The Church for All People sees every individual as an asset. The challenge, Cook said, is to help others see “all people” with worth, value, assets and gifts.

“Embracing the assets of all people continues to make a positive impact on our community,” she continued. “The two essential and universal assets in any endeavor are the people in the community and the dynamic presence of God’s Spirit.”

 

Barbara Dunlap-Berg is associate editor, Interpreter, and general church content editor, United Methodist Communications.

 

Learning opportunities

In September 2014, Global Ministries funded a planning session in Little Rock, Ark., for Ministry with the Poor practitioners from five locations to design regional experiential trainings to host in 2015 at their locations. The preliminary list of regional training sites includes Columbus, Detroit, Houston, Little Rock and San Francisco.
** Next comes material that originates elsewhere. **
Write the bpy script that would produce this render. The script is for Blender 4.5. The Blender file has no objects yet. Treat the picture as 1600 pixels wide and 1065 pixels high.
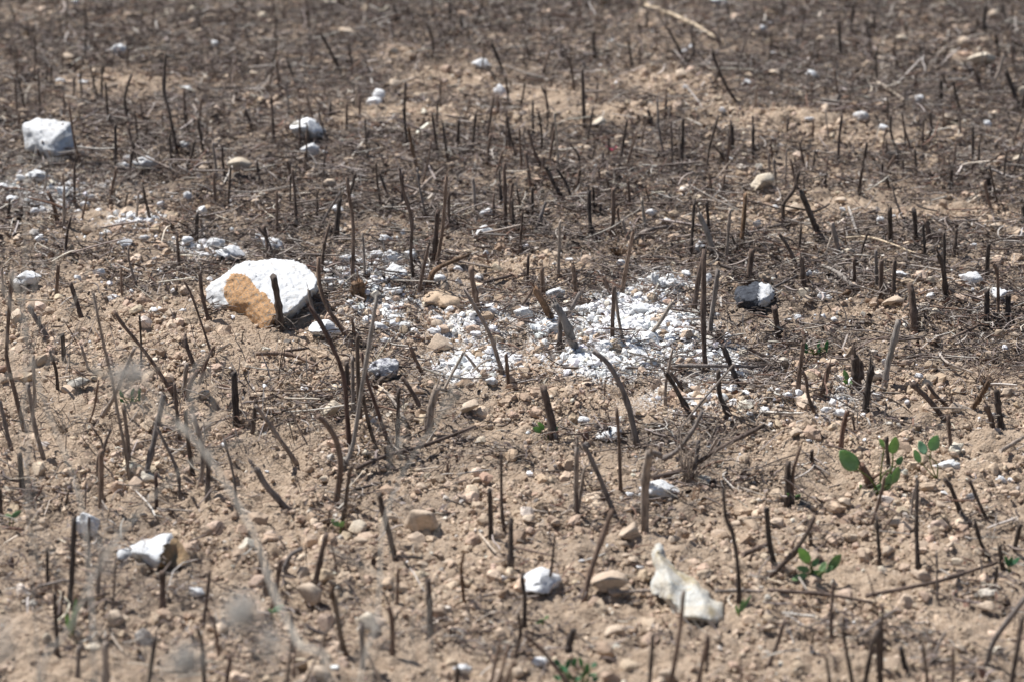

An October 2014 Summit on the Black Church, hosted by the South Carolina Conference and attended by about 200 people, was devoted to equipping and resourcing congregations to engage in ministry with, rather than to, the poor.

“That conference,” said Mary Ellen Kris of Global Ministries, “has made a commitment to children and poverty, with a particular focus on stamping out childhood illiteracy.” The starting point is Bishop Jonathan L. Holston’s Million Book Campaign, an entry point for churches to form relationships with severely under-resourced schools and children living in poverty. In addition, the Greenville District of South Carolina has a begun a Ministry with the Poor [initiative] that encourages all of the churches in the district to form a relationship with at least one low-income family in the district.”

During 2014, Global Ministries also recruited 25 practitioners to attend a 60-hour certification program to become coaches teaching others to develop multiclass, multicultural congregations. They will complete their training and be certified in January 2015.